Amanda: la hora de los clásicos
Ahora que está de moda poner al aire cualquier programa perdido en las bodegas de los canales, quizás sería interesante rescatar las viejas telenovelas que Arturo Moya Grau (1920-1994) escribió en la década del ochenta. Moya Grau, como guionista, tenía un talento único para urdir tramas enrevesadas de venganza y odio social, donde el crimen era parte importante del argumento. Ahí está La madrastra para probarlo pero también La última cruz, que era una bomba de relojería tan perfecta como cruel donde el rictus desfigurado de Tennyson Ferrada era capaz de sintetizar la perversidad de su época. En ese contexto, La noche del cobarde (1983) fue uno de sus mejores trabajos. Ahí, una cantante (Jael Unger) volvía a vengarse de quienes habían abusado de ella hace años. La trama incluía juegos de espejos de diverso tipo, identidades cambiadas y esa sensación de sospecha y amenaza que era uno de los mejores atributos de su autor, haciendo del culebrón un teatro de la crueldad inolvidable.
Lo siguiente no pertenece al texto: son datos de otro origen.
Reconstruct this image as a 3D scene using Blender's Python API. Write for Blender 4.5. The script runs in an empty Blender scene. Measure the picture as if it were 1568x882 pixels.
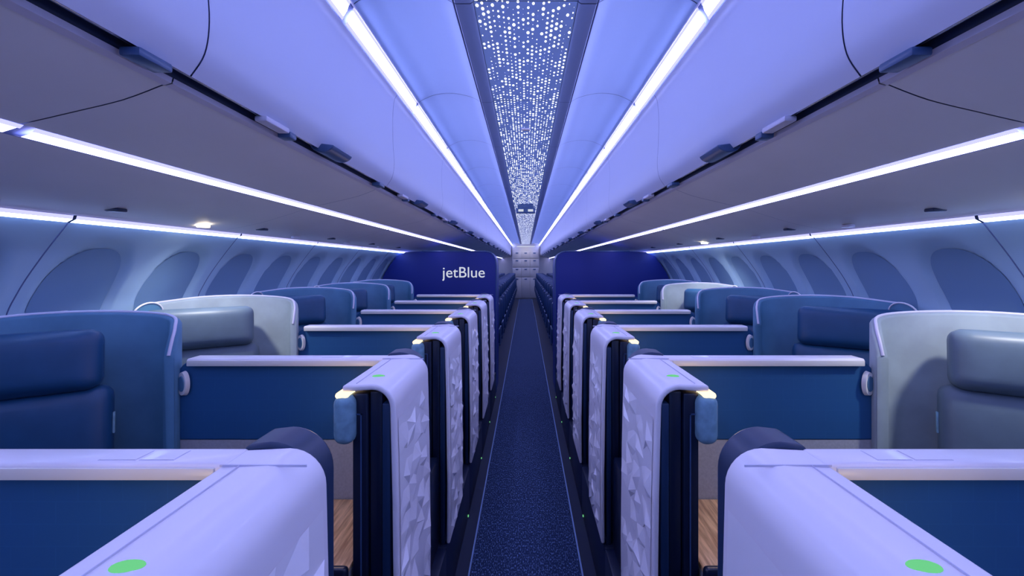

Creada por Luis Ponce, Amanda (15 horas, Mega) puede ser vista como una vuelta a ese tono oscuro que Moya Grau construyó en sus melodramas. La historia de la enfermera que vuelve a vengarse al fundo donde los cuatro hijos del patrón la violaron en la adolescencia es asfixiante y demoledora y compone una tragedia atroz en la que cada capítulo profundiza tal y como hurgara en una herida abierta. Ahí Daniela Ramírez, como protagonista, luce tan frágil como violenta y los apuntes que el show hace sobre la vida de la familia Santa Cruz (encabezada por una Loreto Valenzuela que actúa con la maldad de una diva mexicana) son tan horrorosos como intolerables. Basta ver el capítulo inicial, cuyo mejor momento está marcado por el contrapunto entre los recuerdos de la protagonista sobre el abuso con una escena donde los hermanos que la perpetraron beben juntos y hablan de la vida, refiriéndose a cómo hay que tratar a las mujeres y ordenan el mapa deforme de su moral.
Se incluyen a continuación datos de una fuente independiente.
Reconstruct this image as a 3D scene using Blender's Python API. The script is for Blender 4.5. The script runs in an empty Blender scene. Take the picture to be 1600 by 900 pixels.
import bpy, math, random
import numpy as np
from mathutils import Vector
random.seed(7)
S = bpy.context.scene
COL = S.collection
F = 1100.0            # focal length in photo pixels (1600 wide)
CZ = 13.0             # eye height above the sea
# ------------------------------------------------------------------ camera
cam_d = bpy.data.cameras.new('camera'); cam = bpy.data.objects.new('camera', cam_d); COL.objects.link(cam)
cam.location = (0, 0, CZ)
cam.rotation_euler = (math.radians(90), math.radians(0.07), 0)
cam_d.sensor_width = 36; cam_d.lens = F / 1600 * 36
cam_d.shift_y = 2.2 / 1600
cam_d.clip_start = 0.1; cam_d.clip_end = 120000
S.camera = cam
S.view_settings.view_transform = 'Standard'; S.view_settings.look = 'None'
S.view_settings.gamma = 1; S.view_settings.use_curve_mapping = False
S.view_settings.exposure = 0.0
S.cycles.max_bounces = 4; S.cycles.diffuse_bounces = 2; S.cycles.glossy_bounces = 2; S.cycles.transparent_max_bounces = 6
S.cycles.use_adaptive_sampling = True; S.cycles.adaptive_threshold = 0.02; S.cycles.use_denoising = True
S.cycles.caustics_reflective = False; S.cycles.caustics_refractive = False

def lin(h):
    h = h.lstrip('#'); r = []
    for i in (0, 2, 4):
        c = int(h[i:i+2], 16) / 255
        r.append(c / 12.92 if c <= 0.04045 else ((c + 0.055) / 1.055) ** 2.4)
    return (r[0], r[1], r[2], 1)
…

Amanda está trazada a partir de este contraste entre el silencio del trauma y la violencia de las palabras que lo esconden, algo que sirve para dibujar un paralelo entre los ritos familiares de los patrones del fundo y la mudez estoica de los inquilinos al modo de un abismo hecho de agresión y sometimiento. Esto le da un aire clásico al relato porque hace que planee sobre la telenovela una tensión que no veíamos desde hace tiempo. No hay acá un relato consolador, de hecho hay apenas hay chispazos de humor o tiempos muertos pero eso es lo que permite que Amanda sea tan triste como adictiva, tan extrema como interesante. Que posea un elenco pequeño solo aumenta la asfixia y la sensación de claustrofobia que le dan sentido al drama pues todo sucede en universo reducido que amplifica los silencios hasta volverlos intolerables.
Por lo mismo, tiene sentido el horario donde se exhibe la telenovela: las tres de la tarde. A primera vista, llega a sonar surreal que ésta sea la hora perfecta para el melodrama más carnaza o los experimentos más radicales de nuestros culebrones. O quizás no; esa es momento del contrabando y del experimento, es el minuto exacto en que el rating no pesa y la tele local quizás se libera de la infantilización a la que está sometida el resto del tiempo. Aquello se agradece por un lado porque supone la idea de una televisión hecha por adultos y dirigida a adultos, algo más o menos escaso estos días. Por otro lado, Amanda hurga en la tradición para replantearla, pensando en qué podrían significar esas viejas tramas ahora mismo y sugiriendo una respuesta tan interesante como incómoda y necesaria, la de una fábula feminista sobre cómo el cuerpo, la violencia construyen el orden deforme de la familia chilena.